* Begin Records to process *
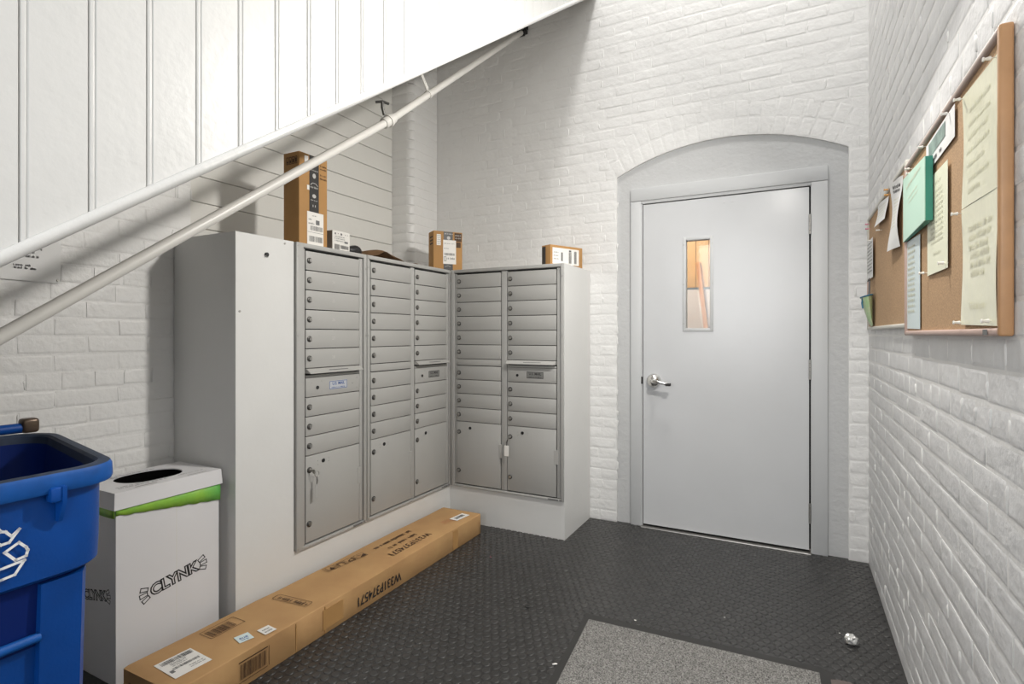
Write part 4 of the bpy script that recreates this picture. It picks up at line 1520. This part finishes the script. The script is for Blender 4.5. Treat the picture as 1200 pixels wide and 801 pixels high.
# ------------------------------------------------------------------ cork boards on the right wall
def board(name, label, y0, y1, z0, z1, rail, stile_near, stile_far, bottom, cork, th, wf):
    """y0 nearer the viewer"""
    t = thing(name, label, 'notice board', (XR - 0.001, (y0 + y1) / 2, z0))
    yc = (y0 + y1) / 2
    B().box((-th * 0.55, y0 + wf * 0.5 - yc, wf * 0.5), (0, y1 - wf * 0.5 - yc, z1 - z0 - wf * 0.5)).build('cork_sheet', cork, t)
    B().bbox((-th, y0 - yc, 0), (0, y0 + wf - yc, z1 - z0), 0.005, 3).build('stile', stile_near, t, smooth=50)
    B().bbox((-th, y1 - wf - yc, 0), (0, y1 - yc, z1 - z0), 0.005, 3).build('stile', stile_far, t, smooth=50)
    B().bbox((-th * 0.97, y0 + wf - yc, z1 - z0 - wf), (0, y1 - wf - yc, z1 - z0), 0.005, 3).build('rail', rail, t, smooth=50)
    B().bbox((-th * 0.97, y0 + wf - yc, 0), (0, y1 - wf - yc, wf), 0.005, 3).build('rail', bottom, t, smooth=50)
    return t


TB = 0.022
cbR = board('cork_board', 'large wood framed cork board nearest the viewer, carrying the yellow posters', 1.266, 2.208, 1.203, 1.765, 'woodshade', 'wood', 'woodpink', 'woodpink', 'cork', TB, 0.015)
cbL = board('cork_board', 'smaller pale framed cork board farther along, next to the door', 2.216, 3.275, 1.228, 1.792, 'alu', 'alu', 'alu', 'alu', 'cork', 0.018, 0.016)
F = Flat((XR - TB - 0.001 - (XR - 0.001), 1.36 - 1.737, 0.002), (0, -1, 0), (0, 0, 1), 0.0006)
F.rect(0, 0, 0.030, 0.011)
F.build('maker_plate', 'inkgrey', cbR)
XF = XR - 0.0165      # paper plane just off the cork


def sheet(name, label, cat, y_near, y_far, zn0, zn1, zf0, zf1, m, x=XF, curl=0.0, nseg=10, group=None, near_lift=0.0, far_lift=0.0, wave=0.0):
    """a sheet on the right wall seen from -x; near edge at y_near, far edge at y_far, each with its own z range"""
    t = thing(name, label, cat, (x, (y_near + y_far) / 2, zn0), 0, group)
    oc = Vector((x, (y_near + y_far) / 2, zn0))
    vs, fs = [], []
    for i in range(nseg + 1):
        a = i / nseg                       # 0 near, 1 far
        for j in range(nseg + 1):
            b_ = j / nseg
            y_ = y_near + (y_far - y_near) * a
            z_ = (zn0 + (zf0 - zn0) * a) * (1 - b_) + (zn1 + (zf1 - zn1) * a) * b_
            dx = near_lift * (1 - a) + far_lift * a + curl * (1 - b_) ** 2 * 1.0 + wave * math.sin(b_ * PI * 1.5 + a * 2)
            vs.append(Vector((x - dx, y_, z_)) - oc)
    n = nseg + 1
    m0 = len(vs)
    vs += [v + Vector((0.0006, 0, 0)) for v in vs]
    for i in range(nseg):
        for j in range(nseg):
            a = i * n + j
            fs += [(a, a + 1, a + n + 1, a + n), (m0 + a, m0 + a + n, m0 + a + n + 1, m0 + a + 1)]
    for i in range(nseg):
        fs += [(i, m0 + i, m0 + i + 1, i + 1), (nseg * n + i, nseg * n + i + 1, m0 + nseg * n + i + 1, m0 + nseg * n + i)]
        fs += [(i * n, (i + 1) * n, m0 + (i + 1) * n, m0 + i * n), (i * n + nseg, m0 + i * n + nseg, m0 + (i + 1) * n + nseg, (i + 1) * n + nseg)]
    B().add(vs, fs).build('sheet', m, t, smooth=60)

    def pt(a, b_):                        # a from far (reading left) to near, b up
        aa = 1 - a
        dx = near_lift * (1 - aa) + far_lift * aa + curl * (1 - b_) ** 2 + wave * math.sin(b_ * PI * 1.5 + aa * 2)
        y_ = y_near + (y_far - y_near) * aa
        z_ = (zn0 + (zf0 - zn0) * aa) * (1 - b_) + (zn1 + (zf1 - zn1) * aa) * b_
        return Vector((x - dx - 0.0009, y_, z_)) - oc
    t['_'] = 0
    del t['_']
    return t, pt, oc


def sheet_print(t, pt, lines, m, name='print', seed=1):
    """lines: (a0, a1, b, height) in sheet fractions"""
    rg_ = random.Random(seed)
    vs, fs = [], []

    def quad(a0, b0, a1, b1):
        k = len(vs)
        vs.extend([pt(a0, b0), pt(a1, b0), pt(a1, b1), pt(a0, b1)])
        fs.append((k, k + 1, k + 2, k + 3))
    for a0, a1, b_, h_ in lines:
        a = a0
        while a < a1 - h_ * 0.3:
            for _ in range(rg_.randint(2, 7)):
                w2 = h_ * rg_.uniform(0.35, 0.6)
                if a + w2 > a1:
                    break
                quad(a, b_, a + h_ * 0.15, b_ + h_ * rg_.choice((0.7, 1.0)))
                quad(a + h_ * 0.15, b_ + h_ * 0.3 * rg_.choice((0, 1, 2)), a + w2, b_ + h_ * 0.3 * rg_.choice((0, 1, 2)) + h_ * 0.16)
                quad(a + w2 - h_ * 0.15, b_, a + w2, b_ + h_ * 0.65)
                a += w2 + h_ * 0.16
            a += h_ * 0.45
    return link_mesh(name, mesh(name, vs, fs, m), t)


S1, pt1, _ = sheet('laminated_poster', 'upper pale yellow laminated poster with slanting print on the large cork board', 'poster', 1.296, 1.532, 1.478, 1.728, 1.484, 1.732, 'sheet', wave=0.002)
sheet_print(S1, pt1, [(0.2, 0.8, 0.80, 0.05), (0.15, 0.8, 0.68, 0.05), (0.15, 0.75, 0.57, 0.05), (0.1, 0.8, 0.45, 0.05), (0.15, 0.7, 0.33, 0.05), (0.2, 0.8, 0.2, 0.05), (0.2, 0.6, 0.1, 0.05)], 'inkpale', seed=2)
S2, pt2, _ = sheet('laminated_poster', 'lower pale yellow laminated poster ending in a short thanks line', 'poster', 1.296, 1.532, 1.222, 1.479, 1.228, 1.482, 'sheet', x=XF - 0.0016, wave=0.002)
sheet_print(S2, pt2, [(0.2, 0.85, 0.78, 0.06), (0.2, 0.85, 0.70, 0.06), (0.2, 0.8, 0.62, 0.06), (0.25, 0.85, 0.545, 0.06), (0.25, 0.85, 0.47, 0.06), (0.3, 0.7, 0.395, 0.06)], 'inkpale', seed=5)
q0 = pt2(0.5, 0.16)
text('Thank you', 0.024, q0, (0, -1, 0), (0, 0, 1), 'inkpale', S2, 'lettering', lift=0.0012)
S3, pt3, _ = sheet('picture_sheet', 'white paper with a grey green picture under the top rail of the large board', 'paper', 1.590, 1.905, 1.666, 1.742, 1.658, 1.738, 'paper', near_lift=0.002)
vs = [pt3(0.12, 0.42), pt3(0.72, 0.42), pt3(0.72, 0.9), pt3(0.12, 0.9)]
link_mesh('picture', mesh('picture', vs, [(0, 1, 2, 3)], 'picture'), S3)
sheet_print(S3, pt3, [(0.15, 0.6, 0.14, 0.16)], 'inkgrey', seed=4)
S4, pt4, _ = sheet('typed_sheet', 'pale yellow green typed sheet between the green booklet and the posters', 'paper', 1.650, 1.890, 1.368, 1.630, 1.370, 1.636, 'sheet2', near_lift=0.003)
sheet_print(S4, pt4, [(0.15, 0.7, 0.88, 0.03)] + [(0.2, 0.8, 0.80 - 0.05 * i, 0.028) for i in range(11)] + [(0.35, 0.7, 0.18, 0.03)], 'inkpale', seed=6)
S5, pt5, _ = sheet('pale_blue_sheet', 'pale blue printed sheet hanging below the green booklet', 'paper', 1.985, 2.225, 1.222, 1.505, 1.226, 1.512, 'sheetblue', near_lift=0.001)
sheet_print(S5, pt5, [(0.2, 0.7, 0.9 - 0.06 * i, 0.04) for i in range(13)], 'inkpale', seed=9)
# green booklet
gb = thing('booklet', 'thick green covered booklet pinned to the large cork board', 'booklet', (XF, 2.0, 1.50))
oc = Vector((XF, 2.0, 1.50))
yN, yF = 1.80, 2.205
zl = [(1.512, 1.684), (1.513, 1.722)]


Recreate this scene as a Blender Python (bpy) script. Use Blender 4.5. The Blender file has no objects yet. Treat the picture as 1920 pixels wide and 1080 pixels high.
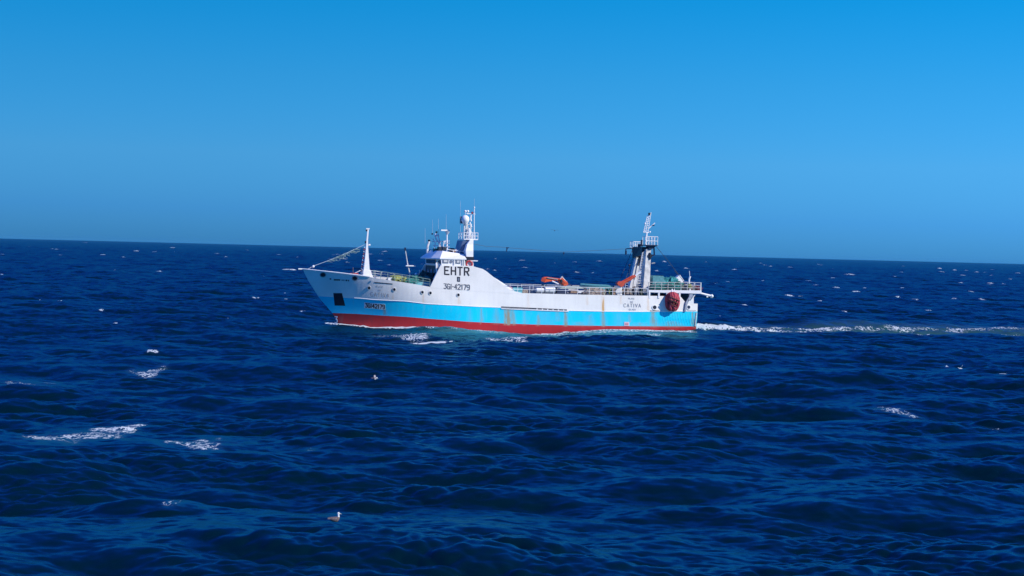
import bpy, math, random
import numpy as np
random.seed(4)
S = bpy.context.scene
COL = S.collection
rad = math.radians

# ------------------------------------------------------------------ camera
F = 3135.0                       # focal length in pixels of a 1920 wide frame
CAM = np.array([0.0, 0.0, 10.0])
ROLL = math.atan(0.025); PITCH = math.atan(70.0 / F)
_X = np.array([1.0, 0, 0]); _U = np.array([0, math.sin(PITCH), math.cos(PITCH)]); FW = np.array([0, math.cos(PITCH), -math.sin(PITCH)])
RT = math.cos(ROLL) * _X + math.sin(ROLL) * _U
UP = -math.sin(ROLL) * _X + math.cos(ROLL) * _U
cd = bpy.data.cameras.new("camera"); cam = bpy.data.objects.new("camera", cd); COL.objects.link(cam); S.camera = cam
from mathutils import Matrix, Vector, noise
cam.matrix_world = Matrix(((RT[0], UP[0], -FW[0], CAM[0]), (RT[1], UP[1], -FW[1], CAM[1]), (RT[2], UP[2], -FW[2], CAM[2]), (0, 0, 0, 1)))
cd.sensor_width = 36.0; cd.lens = 36.0 * F / 1920.0; cd.clip_start = 0.5; cd.clip_end = 90000

# ------------------------------------------------------------------ world and sun
SUN_EL = 34.0; SUN_AZ = 66.0     # azimuth from straight behind the camera towards the right
w = bpy.data.worlds.new("World"); S.world = w; w.use_nodes = True
nt = w.node_tree; bg = nt.nodes['Background']
sk = nt.nodes.new('ShaderNodeTexSky'); sk.sky_type = 'NISHITA'; sk.sun_disc = False
sk.sun_elevation = rad(SUN_EL); sk.sun_rotation = rad(-(180 - SUN_AZ)); sk.air_density = 1; sk.dust_density = 0.3; sk.ozone_density = 3
tc = nt.nodes.new('ShaderNodeTexCoord'); sx = nt.nodes.new('ShaderNodeSeparateXYZ'); rp = nt.nodes.new('ShaderNodeValToRGB')
mx = nt.nodes.new('ShaderNodeMix'); mx.data_type = 'RGBA'; mx.blend_type = 'MULTIPLY'; mx.inputs[0].default_value = 1
sq = nt.nodes.new('ShaderNodeMath'); sq.operation = 'SQRT'; sq.use_clamp = True
nt.links.new(tc.outputs['Generated'], sx.inputs[0]); nt.links.new(sx.outputs['Z'], sq.inputs[0]); nt.links.new(sq.outputs[0], rp.inputs[0])
nt.links.new(sk.outputs[0], mx.inputs[6]); nt.links.new(rp.outputs[0], mx.inputs[7]); nt.links.new(mx.outputs[2], bg.inputs[0])
bg.inputs[1].default_value = 0.15
SKY = [(0, (.047, .265, .82)), (1.2, (.062, .305, .87)), (3.1, (.088, .37, .80)), (5.8, (.055, .395, .75)), (8.8, (.012, .42, .75)), (14, (.003, .27, .86)),
       (22, (.005, .18, .95)), (45, (.07, .29, 1.0)), (90, (.10, .44, .9))]
while len(rp.color_ramp.elements) < len(SKY): rp.color_ramp.elements.new(0.5)
for e, (el, c) in zip(rp.color_ramp.elements, SKY):
    e.position = math.sqrt(math.sin(rad(el)))
for e, (el, c) in zip(rp.color_ramp.elements, SKY): e.color = (*c, 1)
sl = bpy.data.lights.new("sun", 'SUN'); so = bpy.data.objects.new("sun", sl); COL.objects.link(so)
sl.energy = 4.7; sl.angle = rad(0.5); sl.color = (1.0, 0.95, 0.9)
sd = Vector((math.sin(rad(SUN_AZ)) * math.cos(rad(SUN_EL)), -math.cos(rad(SUN_AZ)) * math.cos(rad(SUN_EL)), math.sin(rad(SUN_EL))))
so.rotation_euler = sd.to_track_quat('Z', 'Y').to_euler()
S.view_settings.view_transform = 'Standard'; S.view_settings.look = 'None'; S.view_settings.gamma = 1; S.view_settings.exposure = 0.15

# ------------------------------------------------------------------ measured places
def ray(px, py): return FW + (px - 960) / F * RT - (py - 540) / F * UP
def on_sea(px, py, z=0.0):
    d = ray(px, py); t = (z - CAM[2]) / d[2]; p = CAM + t * d
    return float(p[0]), float(p[1])
def at_depth(px, py, Y):
    d = ray(px, py); p = CAM + d * (Y / d[1]); return p
YAW = rad(15.0); SO = np.array([-1.3, 220.0, 0.0]); cY, sY = math.cos(YAW), math.sin(YAW)
def P(px, py, y):
    """ship-local (x, z) of a measured place lying on the lengthwise plane at lateral distance y (port is negative)"""
    d = ray(px, py)
    n = np.array([-sY, cY, 0.0])
    t = (y + n.dot(SO) - n.dot(CAM)) / n.dot(d)
    q = CAM + t * d - SO
    return float(q[0] * cY + q[1] * sY), float(q[2])
def PV(px, py, y):
    x, z = P(px, py, y); return Vector((x, y, z))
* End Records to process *
What is required —
Work out how many lines in the entries hold the string "pixels". Your answer should consist solely of that number.

Answer in full —
3